New JPPI report warns: Israel studies are disappearing from American campuses

New report from the Jewish People Policy Institute highlights the existential threats facing Israel Studies in American universities, citing rising anti-Israel sentiment, academic marginalization, and ideological bias.

A major new report released by the Jewish People Policy Institute (JPPI) paints an alarming picture of the collapse of Israel Studies in American universities, warning that the discipline is facing existential threats amid growing hostility, academic marginalization, and ideological bias.

Titled “Israel Studies in American Universities: Do They Have a Future?”, the report, authored by Dr. Sara Yael Hirschhorn, offers a sweeping analysis of the development, current crisis, and possible future of the field. The findings are both urgent and troubling: Decades of academic effort are now at risk of being erased due to rising anti-Israel sentiment, institutional neglect, and the growing power of cancel culture on US campuses.

“This is more than a crisis of curriculum — it’s a crisis of intellectual freedom,” said Professor Yedidia Stern, President of JPPI. “Israel is being silenced in spaces that once welcomed open academic exploration. We cannot allow this erasure to continue unchecked.”

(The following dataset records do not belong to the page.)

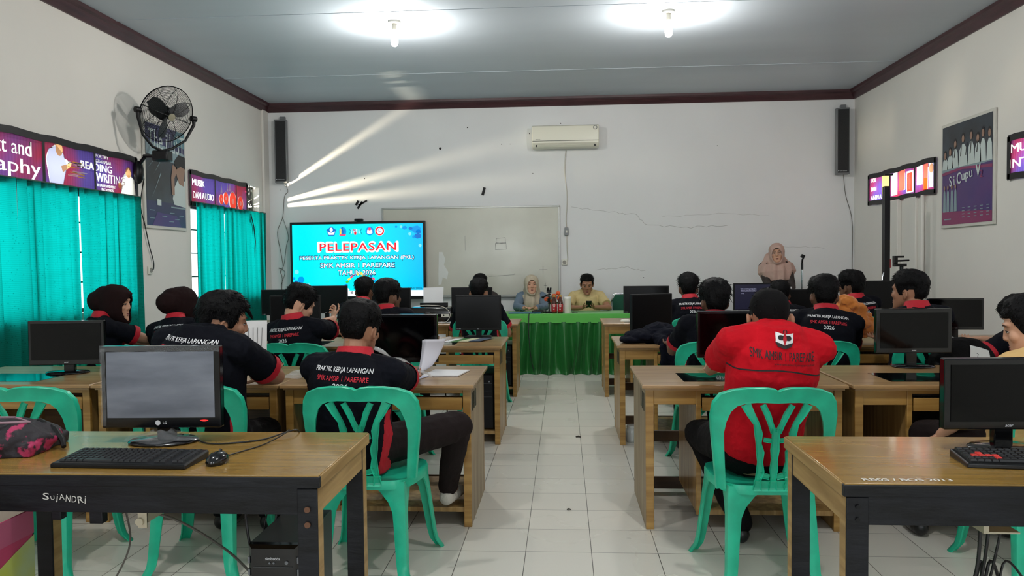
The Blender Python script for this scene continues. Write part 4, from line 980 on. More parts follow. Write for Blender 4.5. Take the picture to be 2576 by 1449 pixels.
poly2(g, [(-.20, .06), (-.14, .06), (-.14, .11), (-.20, .11)], Pt(0, 0, 3), ux, uz, 8)
g.obj('slide_picture', TC, tv, smooth=0)
g = G()
for s in (-1, 1): g.box(s*.6-.03, s*.6+.03, .02, .06, -.80, .0); g.box(s*.6-.03, s*.6+.03, -.18, .24-.10, -.853, -.80)
g.box(-.6, .6, .03, .055, -.60, -.55); g.obj('floor_stand', M_blackm, tv, bevel=.004)
wc = thing('webcam', 'small black webcam clipped on top of the big display', 'camera', (-2.82, 10.60, .853+tvh))
G().box(-.06, .06, -.03, .03, .004, .04).obj('camera_body', M_black, wc, bevel=.01); G().cyl((0, -.03, .022), (0, -.036, .022), .011).obj('lens', M_scr, wc); G().box(-.03, .03, -.02, .03, 0, .006).obj('clip', M_blackm, wc)

# air conditioner
ac = thing('air_conditioner', 'white split air conditioner high on the back wall', 'air conditioner', (.042, YB, 2.885))
M_acw = mat('ac_plastic', (232, 230, 214), rough=0.35); wd = .90
def acsec(x): return [V((x, y, z)) for y, z in ((0, .02), (-.10, 0), (-.17, .02), (-.205, .07), (-.215, .20), (-.205, .295), (-.17, .31), (0, .31))]
G().rings([acsec(-wd/2), acsec(wd/2)]).obj('casing', M_acw, ac, smooth=30, bevel=.008)
g = G(); g.box(-wd/2+.05, wd/2-.04, -.205, -.165, .022, .045); g.obj('outlet_slot', mat('ac_dark_slot', (40, 40, 38), .6), ac)
g = G(); g.obox((0.0, -.208, .028), (wd/2-.07, .022, .003), Matrix.Rotation(rad(-35), 3, 'X')); g.obj('louvre', M_acw, ac)
g = G(); g.box(-wd/2+.004, wd/2-.004, -.2165, -.212, .092, .097); g.obj('panel_seam', mat('ac_seam', (70, 70, 66), .6), ac)
g = G(); disc2(g, (.40, -.2165, .265), ux, uz, .028); disc2(g, (.40, -.2170, .265), ux, uz, .020, mi=1); put_text(g, 'Panasonic', (-.37, -.2168, .085+.03), ux, uz, width=.06, bold=.02, mi=0)
g.obj('round_sticker', [mat('sticker_grey', (96, 98, 98), .6), M_white], ac, smooth=0)
# column speakers
M_grille = mat('speaker_grille', (24, 25, 28), rough=0.6, bump=0.5, bscale=220); M_spk = mat('speaker_grey_case', (116, 118, 120), rough=0.4, metal=0.3)
sp0 = None
for i, (x, z, lab) in enumerate(((-3.935, 2.49, 'tall grey column loudspeaker near the left corner, above the looped cable'), (3.733, 2.475, 'tall grey column loudspeaker near the right corner of the back wall'))):
    if sp0 is None:
        sp0 = e = thing('column_speaker', lab, 'speaker')
        G().box(-.085, .085, -.12, -.03, 0, .88).obj('case', M_spk, e, bevel=.006); G().box(-.068, .072, -.124, -.118, .02, .86).obj('grille', M_grille, e, smooth=0)
        G().box(-.015, .055, -.06, 0, .88, .93).obj('bracket', M_spk, e, bevel=.003); G().box(-.05, .05, -.03, 0, .10, .80).obj('back_plate', M_spk, e)
        g = G(); put_text(g, 'TOA Electric', (.0, -.1245, .045), ux, uz, width=.10, bold=.01); disc2(g, (-.06, -.1245, .045), ux, uz, .006); g.obj('maker_mark', M_logo, e, smooth=0)
    else: e = copy_tree(sp0); e['label'] = lab
    e.location = (x, YB, z); e.rotation_euler = (0, 0, .10 if i == 0 else -.06); e['group'] = 'column loudspeakers'
yb = YB-.008
cable('speaker_cable', 'dark looped cable dropping from the left column loudspeaker to the floor', [(-3.90, yb-.04, 2.49), (-3.86, yb-.02, 2.38), (-3.92, yb, 2.30), (-3.95, yb, 2.02), (-4.03, yb, 1.80), (-3.98, yb, 1.48), (-3.96, yb, 1.30), (-4.0, yb, 1.25), (-3.97, yb-.01, 1.15), (-3.99, yb, .9), (-3.98, yb, .1)], .004, M_cableg)
cable('speaker_cable', 'second dark strand of the looped cable left of the big display', [(-3.95, yb-.01, 2.02), (-3.87, yb-.01, 1.75), (-3.90, yb-.01, 1.62), (-3.95, yb-.012, 1.32), (-4.02, yb-.012, 1.30), (-3.93, yb-.012, 1.24), (-3.99, yb-.012, 1.06)], .0035, M_cableg)
cable('speaker_cable', 'dark cable running down from the right column loudspeaker', [(3.75, yb-.05, 2.48), (3.80, yb, 2.2), (3.885, yb, 1.85), (3.888, yb, 1.2), (3.888, yb, .1)], .004, M_cableg)
cable('power_cable', 'pale cable hanging from the air conditioner to the wall switch', [(.05, yb-.02, 2.88), (.03, yb, 2.6), (.06, yb, 2.25), (.045, yb, 1.95), (.05, yb, 1.82)], .007, M_cablew)
cable('power_cable', 'short pale cable between the wall switch and the socket beside the whiteboard', [(.05, yb, 1.72), (.055, yb, 1.5), (.06, yb, 1.38), (.03, yb-.01, 1.345)], .007, M_cablew)
e = thing('wall_switch', 'small grey breaker switch on the cable under the air conditioner', 'switch', (.047, YB, 1.71)); G().box(-.025, .025, -.045, 0, 0, .11).obj('switch_box', M_spk, e, bevel=.004); G().box(-.012, .012, -.055, -.045, .035, .07).obj('rocker', M_white, e, bevel=.002)
def socket(name, lab, loc, rz):
    e = thing(name, lab, 'socket', loc, rz); G().box(-.04, .04, -.022, 0, 0, .08).obj('face_plate', M_white, e, bevel=.006)
    g = G(); g.lathe([(.026, 0), (.026, .003), (.021, .003), (.020, -.002), (0, -.002)], n=20); g.xf(Matrix.Translation((0, -.0225, .04)) @ Matrix.Rotation(pi/2, 4, 'X')); g.obj('round_well', mat('socket_grey', (150, 148, 140), .5), e); return e
socket('wall_socket', 'white wall socket beside the right edge of the whiteboard', (.016, YB, 1.30), 0)
socket('wall_socket', 'wall socket with black plug under the navy poster', (XL, 7.56, 1.265), pi/2)
cable('fan_cable', 'black cable drooping from the wall fan to its socket', [(XL+.10, 7.33, 2.20), (XL+.03, 7.38, 1.95), (XL+.025, 7.46, 1.75), (XL+.02, 7.54, 1.55), (XL+.02, 7.61, 1.40), (XL+.035, 7.585, 1.325), (XL+.04, 7.56, 1.31)], .005, M_cable)
# tape scraps on the wall
g = G()
for c, l, a, w_ in (((-2.80, 2.20), .07, .5, .012), ((-2.84, 2.17), .06, .95, .014), ((-2.88, 2.20), .035, 1.1, .016)):
    g.obox((c[0], YB-.006, c[1]), (l, .002, w_), Matrix.Rotation(-a, 3, 'Y'))
tag(g.obj('tape_scrap', M_blackm, smooth=0), 'crossed black tape scraps stuck above the big display', 'tape')
tag(G().obox((-1.096, YB-.006, 2.335), (.055, .002, .018), Matrix.Rotation(-1.3, 3, 'Y')).obj('tape_scrap', M_blackm, smooth=0), 'single slanted black tape scrap above the whiteboard', 'tape')

# ceiling bulbs
M_glow = mat('glowing_bulb', (255, 250, 235), 0.4, emis=(255, 246, 225), estr=14.0); M_sock = mat('lamp_holder_white', (210, 208, 200), .5)
bl = [None]
for i, (x, y, z) in enumerate(BULBS):
    if i > 1: break
    e = thing('ceiling_bulb', ('bare glowing bulb hanging from the ceiling, left one', 'bare glowing bulb hanging from the ceiling, right one')[i], 'lamp', (x, y, ZC), 0, 'bare ceiling bulbs')
    G().lathe([(.055, -.025), (.06, -.02), (.06, 0)], n=20).obj('ceiling_rose', M_sock, e, smooth=40)
    G().cyl((0, 0, -.085), (0, 0, -.02), .021).obj('lamp_holder', M_sock, e)
    o = G().lathe([(.0, -.235), (.018, -.230), (.030, -.215), (.034, -.19), (.034, -.10), (.024, -.085), (0, -.084)], n=20).obj('bulb', M_glow, e, smooth=60)
    o.visible_shadow = True

# wall fan
fan = thing('wall_fan', 'black caged wall fan mounted between the two curtained windows', 'fan', (0, 0, 0))
n = V((.80, -.44, -.40)).normalized(); fc = V((-3.80, 7.28, 2.805)); ax = n.cross(V((0, 0, 1))).normalized(); ay = ax.cross(n).normalized()
if ay.z < 0: ay = -ay
R_ = .275
g = G()
for side, dep in ((1, .085), (-1, .075)):
    for k in range(1, 24):
        r = R_*k/23.0
        d = side*dep*(1-(r/R_)**2.6)
        if side < 0 and r < .08: continue
        g.tube([fc+n*d+(ax*cos(a*pi/16)+ay*sin(a*pi/16))*r for a in range(32)], .0014 if k < 23 else .005, n=4, closed=True)
    for k in range(8):
        a = k*pi/4+.2
        g.tube([fc+n*side*dep*(1-(t)**2.6)+(ax*cos(a)+ay*sin(a))*R_*t for t in [j/8 for j in range(9)]], .0028, n=4)
g.obj('cage', M_blackm, fan)
g = G(); g.cyl(fc-n*.20, fc-n*.05, .065, .075, 16); g.sph(fc-n*.19, .066, n=14); g.obj('motor', M_blackm, fan, smooth=50)
g = G()
for k in range(3):
    a = k*2*pi/3+.5
    rs = []
    for j in range(9):
        t = .03+.20*j/8; w_ = .05+.06*sin(pi*j/9); tw = rad(38-18*j/8)
        u = ax*cos(a)+ay*sin(a); v = (-ax*sin(a)+ay*cos(a)); v2 = v*cos(tw)+n*sin(tw)
        c = fc+u*t
        nn = u.cross(v2).normalized()*.002
        rs.append([c-v2*w_*.5+nn, c+v2*w_*.7+nn, c+v2*w_*.7-nn, c-v2*w_*.5-nn])
    g.rings(rs)
g.obj('blades', mat('fan_blade', (44, 46, 48), .4), fan)
G().lathe([(0, 0), (.035, 0), (.035, .008), (0, .012)], n=20).xf(Matrix.Translation(fc+n*.086) @ n.to_track_quat('Z', 'Y').to_matrix().to_4x4()).obj('badge', mat('badge_gold', (140, 136, 116), .4), fan)
pb = V((-3.83, 7.24, 2.45))
g = G()
for s in (-1, 1):
    e0 = fc+ax*s*(R_+.02); g.tube([pb, pb+V((0, 0, .03))+ax*s*.10, (pb+e0)/2+ax*s*.075-V((0, 0, .05)), e0-V((0, 0, .06)), e0], [.014, .013, .012, .016, .020], n=8); g.cyl(e0-ax*s*.03, e0+ax*s*.025, .028, n=12)
g.obj('yoke', M_blackm, fan, smooth=60)
g = G(); g.box(pb.x-.075, pb.x+.075, pb.y-.06, pb.y+.06, pb.z-.10, pb.z+.0); g.obj('control_box', M_black, fan, bevel=.012)
g = G(); g.tube([pb-V((.05, 0, .05)), pb-V((.20, -.03, .04)), V((-4.03, 7.28, 2.40)), V((-4.09, 7.30, 2.34)), V((-4.10, 7.31, 2.22))], .018, n=8); g.obj('arm', M_black, fan, smooth=60)
g = G(); g.sph((XL+.055, 7.31, 2.26), (.05, .055, .115)); g.obj('wall_bracket', M_black, fan, smooth=60)

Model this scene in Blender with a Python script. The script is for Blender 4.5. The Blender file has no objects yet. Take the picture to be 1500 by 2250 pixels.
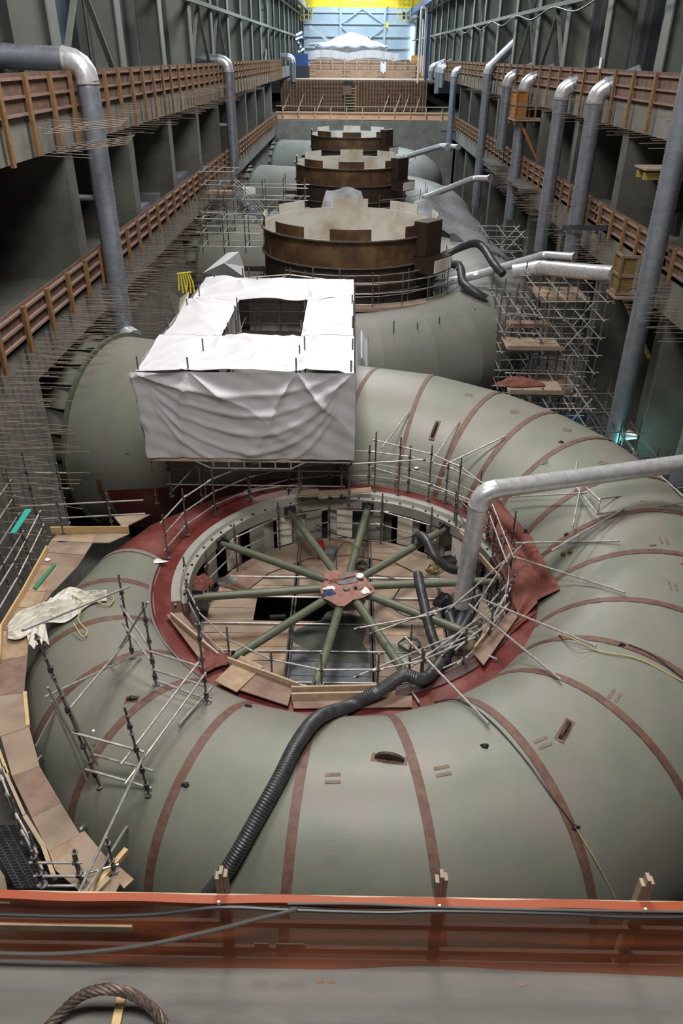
import bpy, math, random
import numpy as np
from mathutils import Vector, Matrix, noise
from mathutils.bvhtree import BVHTree
random.seed(7)
sc = bpy.context.scene
COL = sc.collection
# ------------------------------------------------------------------ camera
EYE = Vector((0, 0, 13.5))
PP = (750.0, 1125.0); V1 = (775.0, 122.0); V2 = (727.0, 3830.0)
FP = math.sqrt(-((V1[0]-PP[0])*(V2[0]-PP[0]) + (V1[1]-PP[1])*(V2[1]-PP[1])))
def _d(v):
    return Vector((v[0]-PP[0], v[1]-PP[1], FP)).normalized()
_Y = _d(V1); _Z = -_d(V2); _Z = (_Z - _Z.dot(_Y)*_Y).normalized(); _X = _Y.cross(_Z)
# rows: world axes in camera (x right, y down, z forward)
RM = Matrix((_X, _Y, _Z)).transposed()      # cam = RM @ world
def ray(x, y):
    return (RM.transposed() @ Vector((x-PP[0], y-PP[1], FP))).normalized()
def atz(x, y, z): r = ray(x, y); return EYE + r*((z-EYE.z)/r.z)
def atx(x, y, X): r = ray(x, y); return EYE + r*((X-EYE.x)/r.x)
def aty(x, y, Y): r = ray(x, y); return EYE + r*((Y-EYE.y)/r.y)
cam = bpy.data.cameras.new('camera'); camo = bpy.data.objects.new('camera', cam); COL.objects.link(camo)
cam.sensor_fit = 'VERTICAL'; cam.sensor_height = 36; cam.lens = 36*FP/2250; cam.clip_end = 600
R3 = RM.transposed()                        # world = R3 @ cam
cx, cy, cz = R3.col[0], R3.col[1], R3.col[2]
M = Matrix((cx, -cy, -cz)).transposed().to_4x4(); M.translation = EYE
camo.matrix_world = M
sc.camera = camo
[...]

The report tracks how Israel Studies — once a promising interdisciplinary field — is increasingly marginalized by frameworks such as ethnic studies and DEI policies, where Jews and Israelis are often cast as oppressors, and Zionism is misrepresented as a purely colonial project. Professors and students interested in teaching or researching Israel now face threats, exclusion, or accusations of political bias.

The study warns of a dramatic decline in university programs, donor support dilemmas, and a chilling effect on academic inquiry. It also raises the red flag over the influence of foreign authoritarian regimes funding anti-Israel discourse under the guise of scholarship.

But the report is not merely a lament — it is a call to action.

JPPI offers a detailed roadmap to revitalize the field, including expanding Israel education beyond traditional universities, engaging with think tanks and policy institutes, and developing new pedagogical models to reach diverse audiences. Among its most urgent recommendations: decoupling Israel Studies from politicized campus environments and building academic frameworks that embrace complexity, diversity of thought, and rigorous scholarship.

“Israel Studies can still be saved — but only if we act now,” said Dr. Hirschhorn. “This is a moment of truth for Jewish identity, academic freedom, and intellectual pluralism.”

The JPPI urges policymakers, educators, donors, and Jewish communal leaders to treat the findings of this report as a wake-up call. The future of Israel Studies — and of honest conversation about Israel in academia — depends on it.